I also see a bit of munchkinism here. The player wants both a magic staff and a magic sword in one piece without having to spend feats. It's going beyond what I see as RAI.

I'll freely admit that after playing spellcasters for so long, I've become very strict on what I allow spellcasters to do.

My argument has nothing to do with physics. It's about story prescedent and what I consider keeping with versimilitude.


Well, as the player in question asking about it... I did say:

Quote:
I don't need the sword to be a magical weapon really, it'd be nicer to have it be a versatile staff with stored spells.

:-)


You can't be seriously discussing wether a Staff is actually a Staff or could also be a Sword, because a Sword might be an oddly formed Staff?!

If you want a Sword instead of a Staff and your DM is cool with it, fine, it doesn't seem to be overpowered to have 1d8 instead of 1d6 for a class that basically never finds itself meleeing, but if a player came to me and tried to convince me that a Sword is basically just a type of Staff I would just laugh him away.

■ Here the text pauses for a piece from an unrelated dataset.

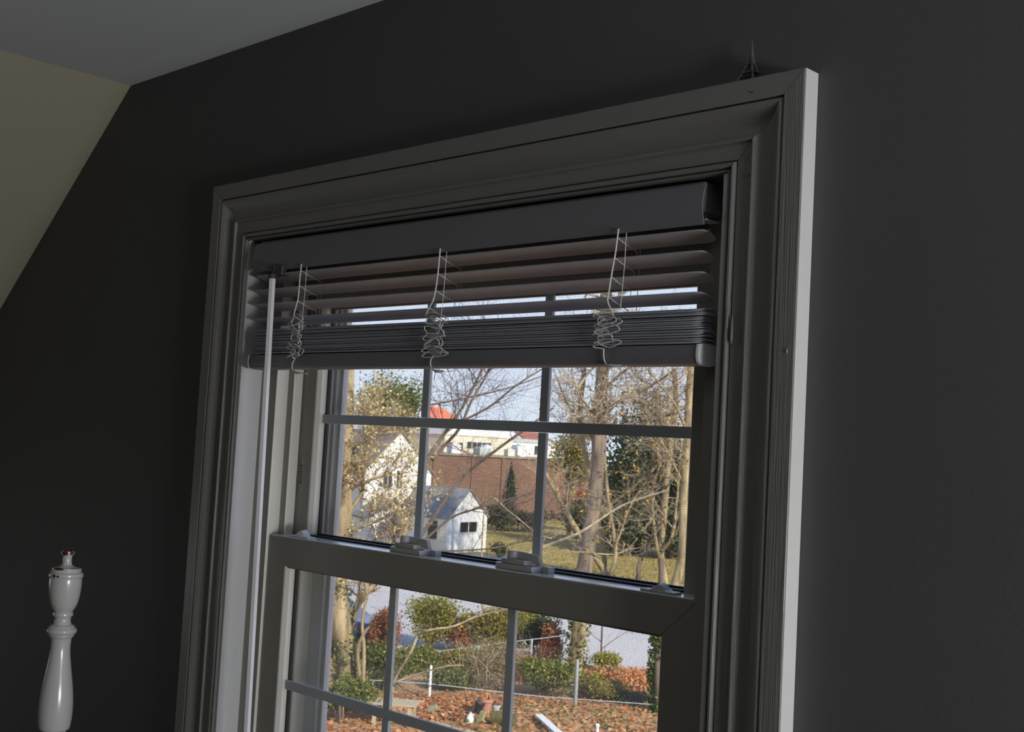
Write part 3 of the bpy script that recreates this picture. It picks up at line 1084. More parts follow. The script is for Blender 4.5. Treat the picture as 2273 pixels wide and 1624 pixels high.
def tree(name, label, trunk, rpx, limbs, seed, bark, kids=(5, 7), length=1.6, depth=3, twig=None, leaf=None, group=None, cat='tree', up=.25, lp=None, droop=0.0):
    """trunk: pixel path from the ground; limbs: further (path, radius) pairs; twigs grow on all of them"""
    rnd = random.Random(seed)
    P, hd = ground_limb(trunk, rnd)
    s_ = scale_at(P[len(P) // 2])
    e = tag(empty(name, P[0]), label, cat, group)
    b = MB()
    b.tube(P, np.linspace(rpx[0] * s_, rpx[1] * s_, len(P)), 10)
    b.build('trunk', bark, e, smooth=True, angle=80)
    tips = []
    tw = MB()
    if kids[0]:
        grow(tw, P[len(P) // 3:], rpx[1] * s_ * .6, depth, kids[0], length, rnd, tips, up, droop)
    for path, r in limbs:
        Q = limb(path, hd, rnd, .35)
        b = MB()
        b.tube(Q, np.linspace(r * s_, r * s_ * .45, len(Q)), 7)
        b.build('limb', bark, e, smooth=True, angle=80)
        grow(tw, Q, r * s_ * .55, depth, kids[1], length, rnd, tips, up, droop)
    o = tw.build('twigs', twig or bark, e)
    tag(o, kind='stuff')
    if leaf:
        material, share, lpx = leaf
        T_ = [t + np.array([rnd.gauss(0, .05), rnd.gauss(0, .05), rnd.gauss(0, .05)]) for t in tips if rnd.random() < share]
        if T_:
            leaves('leaves' if lp is None else lp, material, T_, lpx * s_, e, seed)
    return e, hd, s_


# ------------------------------------------------------------------ ground
b = MB()
b.add([(-260, -60, GZ), (80, -60, GZ), (80, 320, GZ), (-260, 320, GZ)], [(0, 1, 2, 3)])
tag(b.build('ground', EARTH), 'earth strewn with fallen leaves', kind='structure')


def sheet(name, pxs, dz, material, label, th=.02):
    P = [G(x, y) for x, y in pxs]
    r0 = [(p[0], p[1], GZ + dz - th) for p in P]
    r1 = [(p[0], p[1], GZ + dz) for p in P]
    ar = sum(r0[i][0] * r0[(i + 1) % len(r0)][1] - r0[(i + 1) % len(r0)][0] * r0[i][1] for i in range(len(r0)))
    b = MB().loft([r0, r1] if ar > 0 else [r0[::-1], r1[::-1]])
    return tag(b.build(name, material), label, kind='structure')


sheet('lawn', [(200, 1120), (1200, 1120), (2300, 1160), (2600, 1500), (1800, 1430), (1500, 1345), (1260, 1272), (1120, 1232), (200, 1210)], .02, GRASS, 'dry yellowish lawn beyond the pavement')
sheet('pavement', [(200, 1211), (1120, 1233), (1260, 1276), (1500, 1352), (1800, 1440), (2600, 1530), (2600, 1700), (1800, 1560), (1450, 1502), (1330, 1482), (1000, 1452), (200, 1390)], .03, PAVE, 'pale grey pavement between the yard and the lawn')
rs = np.random.default_rng(5)


def scatter(n, x0, x1, y0, y1, dz=.02):
    out = []
    while len(out) < n:
        q = G(rs.uniform(x0, x1), rs.uniform(y0, y1))
        out.append((q[0], q[1], GZ + dz + rs.uniform(0, .07)))
    return out


C_ = scatter(5200, 690, 1490, 1538, 1700) + scatter(1400, 1290, 1480, 1490, 1545) + scatter(900, 930, 1080, 1545, 1600)
C_ += scatter(2200, 1490, 2300, 1600, 1900) + scatter(800, 300, 690, 1480, 1700)
tag(leaves('fallen_leaves', L_FALL, C_, .11, None, 3, .7, .75), 'rust brown fallen leaves covering the near yard', 'leaves', kind='stuff')
C_ = scatter(700, 1000, 1490, 1560, 1640)
tag(leaves('ground_ivy', L_IVY, C_, .10, None, 7, .7, .6), 'green ivy leaves scattered among the fallen leaves', 'leaves', kind='stuff')
C_ = [(x, y, z - .01) for x, y, z in scatter(5000, 1080, 1560, 1176, 1300, .05)]
tag(leaves('grass_tufts', L_GRASS, C_, .16, None, 9, .3, 0.0), 'dry grass blades on the lawn', 'grass', kind='stuff')


# ------------------------------------------------------------------ buildings
def frame_from(p1, p2):
    """local frame on the ground: x along the front from p1 to p2, y away from the viewer"""
    x = np.array([p2[0] - p1[0], p2[1] - p1[1], 0.0])
    Lx = np.linalg.norm(x)
    x /= Lx
    y = np.array([-x[1], x[0], 0.0])
    if y @ (np.asarray(p1) - CAM) < 0: y = -y
    return x, y, Lx


def house(name, label, p1, p2, depth, hw, hp, wallm, roofm, cat='building', over=.15):
    """gable-fronted box: front from p1 to p2, ridge running back"""
    x, y, Lx = frame_from(p1, p2)
    o = np.array([p1[0], p1[1], GZ])
    T = lambda a, d, h: o + x * a + y * d + np.array([0, 0, h])
    e = tag(empty(name, o), label, cat)
    b = MB()
    b.loft([[T(0, d, 0), T(Lx, d, 0), T(Lx, d, hw), T(Lx / 2, d, hp), T(0, d, hw)] for d in (0, depth)])
    b.build('wall', wallm, e)
    sl = (hp - hw) / (Lx / 2)
    for sg in (0, 1):
        a0 = Lx / 2
        a1 = -over if sg == 0 else Lx + over
        h1 = hw - over * sl
        b = MB()
        q = [T(a0, -over, hp), T(a1, -over, h1), T(a1, depth + over, h1), T(a0, depth + over, hp)]
        q2 = [p + np.array([0, 0, .09]) for p in q]
        b.hexa(q, q2)
        b.build('roof_slope', roofm, e)
    return e, T, Lx


def pane_window(e, T, a0, a1, h0, h1, d=-.02, mull=1, side=None, framem=None):
    """dark glazed window with a frame on the front wall (or on the near side wall)"""
    P_ = (lambda a, dd, h: T(a, dd, h)) if side is None else (lambda a, dd, h: T(dd, a, h))
    def bar(u0, u1, v0, v1, t0, t1):
        return ([P_(u0, t0, v0), P_(u1, t0, v0), P_(u1, t1, v0), P_(u0, t1, v0)], [P_(u0, t0, v1), P_(u1, t0, v1), P_(u1, t1, v1), P_(u0, t1, v1)])
    b = MB()
    f_ = .05
    for q in ((a0 - f_, a1 + f_, h1, h1 + f_), (a0 - f_, a1 + f_, h0 - f_, h0), (a0 - f_, a0, h0, h1), (a1, a1 + f_, h0, h1)):
        b.hexa(*bar(*q, d - .03, .02))
    for i in range(mull):
        u_ = a0 + (a1 - a0) * (i + 1) / (mull + 1)
        b.hexa(*bar(u_ - .025, u_ + .025, h0, h1, d - .03, .02))
    wn = b.build('window', framem or WSIDE, e)
    b = MB()
    b.hexa(*bar(a0, a1, h0, h1, d - .008, .0))
    b.build('pane', DARKW, wn)
    return wn


# garden shed with the white gable
p1, p2 = G(990, 1229), G(1077, 1223)
s_ = scale_at(p1)
SHED, T, Lx = house('garden_shed', 'small white gabled shed with grey shingle roof and dark two pane window', p1, p2, 3.6, 80 * s_, 141 * s_, WSIDE, SHING, 'shed', .10)
pane_window(SHED, T, Lx * .30, Lx * .73, 46 * s_, 69 * s_)
# side door and lap boards on the side wall
b = MB()
for i in range(9):
    h = .05 + i * (80 * s_ - .1) / 9
    b.hexa([T(-.03, .05, h), T(.0, .05, h), T(.0, 3.55, h), T(-.03, 3.55, h)], [T(-.012, .05, h + .22), T(.0, .05, h + .22), T(.0, 3.55, h + .22), T(-.012, 3.55, h + .22)])
b.build('lap_boards', CREAM, SHED)
b = MB()
b.hexa([T(-.05, 1.9, .05), T(0, 1.9, .05), T(0, 2.7, .05), T(-.05, 2.7, .05)], [T(-.05, 1.9, 1.9), T(0, 1.9, 1.9), T(0, 2.7, 1.9), T(-.05, 2.7, 1.9)])
dr = b.build('door', WSIDE, SHED)
b = MB()
b.hexa([T(-.06, .7, .75), T(0, .7, .75), T(0, 1.3, .75), T(-.06, 1.3, .75)], [T(-.06, .7, 1.75), T(0, .7, 1.75), T(0, 1.3, 1.75), T(-.06, 1.3, 1.75)])
b.build('window', DARKW, SHED)

# white house behind the budding tree
p1, p2 = A(802, 1180, 80), A(950, 1180, 82)
s_ = scale_at(p1)
p1[2] = p2[2] = GZ
hz_ = lambda py, px=885: A(px, py, 81)[2] - GZ
HOUSE, T, Lx = house('white_house', 'white gabled house with brown grey roof behind the budding tree', p1, p2, 9.0, hz_(1045), hz_(957), WSIDE, SHINGB, 'house', .2)
pane_window(HOUSE, T, Lx * .28, Lx * .40, hz_(1084), hz_(1044))
pane_window(HOUSE, T, Lx * .47, Lx * .56, hz_(1084), hz_(1044))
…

As long as it was functionally identicle rules wise I'd allow it. (ie 50 charges max, same price as a staff, follows all the other rules for enchanting a staff)

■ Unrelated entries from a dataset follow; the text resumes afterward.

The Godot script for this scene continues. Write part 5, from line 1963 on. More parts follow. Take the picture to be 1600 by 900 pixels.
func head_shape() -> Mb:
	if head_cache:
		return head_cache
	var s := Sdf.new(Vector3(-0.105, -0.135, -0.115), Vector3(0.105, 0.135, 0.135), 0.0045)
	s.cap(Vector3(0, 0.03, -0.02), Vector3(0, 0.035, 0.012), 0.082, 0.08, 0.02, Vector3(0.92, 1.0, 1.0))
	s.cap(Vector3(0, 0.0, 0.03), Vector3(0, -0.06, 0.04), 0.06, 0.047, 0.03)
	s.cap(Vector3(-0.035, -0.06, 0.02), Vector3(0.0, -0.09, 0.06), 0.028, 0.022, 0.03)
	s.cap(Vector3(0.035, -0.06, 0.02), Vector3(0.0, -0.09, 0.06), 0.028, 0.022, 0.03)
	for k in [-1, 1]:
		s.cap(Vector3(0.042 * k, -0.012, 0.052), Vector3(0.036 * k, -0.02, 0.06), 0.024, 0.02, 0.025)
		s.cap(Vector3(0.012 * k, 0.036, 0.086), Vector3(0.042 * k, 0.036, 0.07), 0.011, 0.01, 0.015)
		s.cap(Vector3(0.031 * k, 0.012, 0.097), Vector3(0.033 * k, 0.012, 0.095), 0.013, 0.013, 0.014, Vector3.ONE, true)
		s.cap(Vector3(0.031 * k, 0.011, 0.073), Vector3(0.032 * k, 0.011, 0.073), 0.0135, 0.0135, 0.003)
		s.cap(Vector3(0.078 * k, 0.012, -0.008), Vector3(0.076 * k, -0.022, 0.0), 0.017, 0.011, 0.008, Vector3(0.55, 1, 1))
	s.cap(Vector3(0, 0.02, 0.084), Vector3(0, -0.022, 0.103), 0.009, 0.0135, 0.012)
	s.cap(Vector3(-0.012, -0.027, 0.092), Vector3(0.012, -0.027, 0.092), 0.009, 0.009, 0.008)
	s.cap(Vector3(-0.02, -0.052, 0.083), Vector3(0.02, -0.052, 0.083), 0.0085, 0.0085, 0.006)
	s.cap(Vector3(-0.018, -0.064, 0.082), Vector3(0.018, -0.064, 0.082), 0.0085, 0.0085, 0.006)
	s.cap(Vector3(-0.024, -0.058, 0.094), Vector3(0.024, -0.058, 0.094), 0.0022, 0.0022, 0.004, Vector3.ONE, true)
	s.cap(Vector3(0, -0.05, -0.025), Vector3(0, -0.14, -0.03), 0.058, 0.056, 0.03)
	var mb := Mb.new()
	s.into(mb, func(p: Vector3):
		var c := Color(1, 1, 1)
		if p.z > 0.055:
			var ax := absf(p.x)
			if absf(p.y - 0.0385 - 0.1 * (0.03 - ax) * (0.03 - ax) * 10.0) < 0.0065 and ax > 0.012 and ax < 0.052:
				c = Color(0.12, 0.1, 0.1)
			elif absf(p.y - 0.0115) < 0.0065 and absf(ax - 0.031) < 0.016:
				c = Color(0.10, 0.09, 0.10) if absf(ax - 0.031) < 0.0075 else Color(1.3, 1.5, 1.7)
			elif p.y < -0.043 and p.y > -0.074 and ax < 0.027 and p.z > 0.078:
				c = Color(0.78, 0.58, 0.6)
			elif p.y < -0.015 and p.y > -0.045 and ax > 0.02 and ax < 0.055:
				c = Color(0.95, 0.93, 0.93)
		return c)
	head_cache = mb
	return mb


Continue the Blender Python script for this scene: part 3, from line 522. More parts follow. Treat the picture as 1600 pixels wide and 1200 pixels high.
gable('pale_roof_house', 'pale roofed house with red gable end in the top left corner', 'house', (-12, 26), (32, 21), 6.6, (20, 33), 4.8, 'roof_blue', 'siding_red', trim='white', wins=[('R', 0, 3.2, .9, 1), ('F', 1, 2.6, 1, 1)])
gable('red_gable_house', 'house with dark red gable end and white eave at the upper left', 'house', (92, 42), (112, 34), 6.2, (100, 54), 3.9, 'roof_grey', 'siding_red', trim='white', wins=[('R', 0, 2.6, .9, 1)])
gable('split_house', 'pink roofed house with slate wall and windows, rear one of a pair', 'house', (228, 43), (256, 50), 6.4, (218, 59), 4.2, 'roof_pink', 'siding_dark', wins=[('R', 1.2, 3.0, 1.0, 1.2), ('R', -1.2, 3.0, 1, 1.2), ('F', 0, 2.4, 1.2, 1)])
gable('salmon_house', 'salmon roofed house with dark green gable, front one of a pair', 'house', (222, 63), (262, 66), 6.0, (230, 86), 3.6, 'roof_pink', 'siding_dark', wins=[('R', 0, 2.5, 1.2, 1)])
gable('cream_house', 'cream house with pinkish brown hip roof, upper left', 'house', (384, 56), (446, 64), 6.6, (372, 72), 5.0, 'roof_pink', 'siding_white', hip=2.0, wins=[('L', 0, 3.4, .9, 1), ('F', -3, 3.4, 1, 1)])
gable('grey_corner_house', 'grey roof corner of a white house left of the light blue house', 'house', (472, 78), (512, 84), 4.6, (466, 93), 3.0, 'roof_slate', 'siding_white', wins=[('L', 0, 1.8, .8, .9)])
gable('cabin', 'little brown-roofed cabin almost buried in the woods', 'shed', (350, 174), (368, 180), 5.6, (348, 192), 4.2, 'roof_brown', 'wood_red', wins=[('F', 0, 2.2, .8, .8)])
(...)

I that in 3.5 (haven't double checked for PF) they include some staffs that were enchants as magical weapons in addition to their magical charges.

The Exchange

If it is mechanically the same, as in you are crafting it via the Craft Staff feat, and you pay all of the appropriate costs, by all means go ahead and do it. Now since it is a bonded object, I would make you choose which one, is it a staff or a weapon and then only that appropriate feat applies to the weapon. If you want to make both a staff and a weapon, I'd make you take the other feat to be able to enchant it. And if you do end up enchanting as both sword and staff (which I think is a really cool visual and idea for a character if they were going for an Eldritch Knight/Magus sort of character), I would argue it is actually a bit of a liability, because if it gets sundered you are out two magic items, not just one like you would normally be.